We are pleased to see that equipping it with a decent set of front-facing speakers was important to Nextbit – this is a feature that oh so many smartphone vendors neglect. We also look forward to seeing how well the side-mounted power button/fingerprint scanner combo works, and it's nice to see that the Robin uses a USB Type-C connector for charging, and has Quick Charge support.

There are still quite a few questions remaining about the Robin's specs, and it may be simply because at this early stage perhaps they haven't locked down everything yet. For example, the information about the camera is quite vague, and we have no idea who is making its sensor. Of course, Nextbit could also be leaving some specs deliberately vague so it has the flexibility to perhaps upgrade some with Kickstarter stretch goals.

Other than the cloud integration, the Robin basically runs stock Android, lightly skinned with Nexbit's teal and gray RobinOS theme. The Robin is also more than just SIM unlocked -- it's also bootloader unlocked so you can install custom ROMs, and Nextbit promised that it will be "bloat free." It also said it will always be running the latest version of Android, so expect it to ship with Android Marshmallow unless there is some unforeseen delay in its release.
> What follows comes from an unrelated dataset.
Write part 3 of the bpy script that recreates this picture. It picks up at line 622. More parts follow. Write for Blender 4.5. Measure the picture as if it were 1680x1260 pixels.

Although going the Kickstarter route is certainly less of a risk for Nextbit, there have been a few high-profile cellphone crowdfunding failures of late (the YotaPhone 2 on Indiegogo) which may scare off some potential backers. Despite the company's founder's backgrounds, with the Robin not in production yet, and the reliance on third parties (even if it is Foxconn), backing a Kickstarter is always a gamble.

The other problem is that by announcing this early in the development cycle to get funds from backers means that we won't be seeing the Robin is people's hands anytime soon. As we mentioned, the estimated delivery for early backers is January 2016, and that is if there aren't any of the characteristic Kickstarter delays. Regular backers won't see theirs until a month later at least, and those who miss the Kickstarter will have to wait even longer. Then, as we also mentioned above, who knows how well the Robin's specs will hold up in four to six month's time.

Despite all that, it doesn't seem that these concerns have deterred too many people, because presently, Nextbit has already blown past its initial $500K campaign goal. With 29 more days to go, Nextbit is surely going to raise a pretty big chunk of change.

Update, 9/02/15, 12:25am PT: Now that the initial goal has been reached, Nextbit has updated the Kickstarter with the first stretch goal. If it hits $1 million, "everyone gets a quick charger with their order.” Considering that quick charging is an advertised core feature of the Robin, it’s a little odd that a stretch goal is needed to provide such an essential accessory.

  • mrc0516
    In reality, taking the Kickstarter approach is safer for the backers than other crowdfunding sites like Indiegogo. If the Kickstarter doesn't raise 100% of the goal dollars, the Principal gets nothing. Others allow for distribution of any and all monies raised whether the program fails or not. Personally, I'm far more concerned about the cloud storage aspect. Your, "excess stuff" is stored on Nextbit's OWN servers! How secure are these? What happens to my stuff if Nextbit goes belly-up or fails to pay the electric bill? Finally, do I have to sign MY rights to MY stuff away like other cloud storage solutions (with the exception of Dropbox)?
  • captaincharisma
    how is this a good idea? i understand if you have wifi connected to your phone its not a problem but considering how expensive data plans are with the cloud only used for storage you will run out of data pretty quickly
  • targetdrone
    Anyone that remembers the Sidekick/Danger/Microsoft fiasco from a few years knows that could based storage is a dangerous proposition. Not to mention the recent lost of Google Drive data because of lighting strike.
  • CRITICALThinker
    If Wifi becomes more easily accessible for a majority of the day, and data becomes a heck of a lot cheaper then this phone makes sense... otherwise bring on the SD card
  • olaf
    all but useless if you leave a city, this cloud crap is only useful if you have a constant high speed connection. but it still doesn't compare to having it on hand.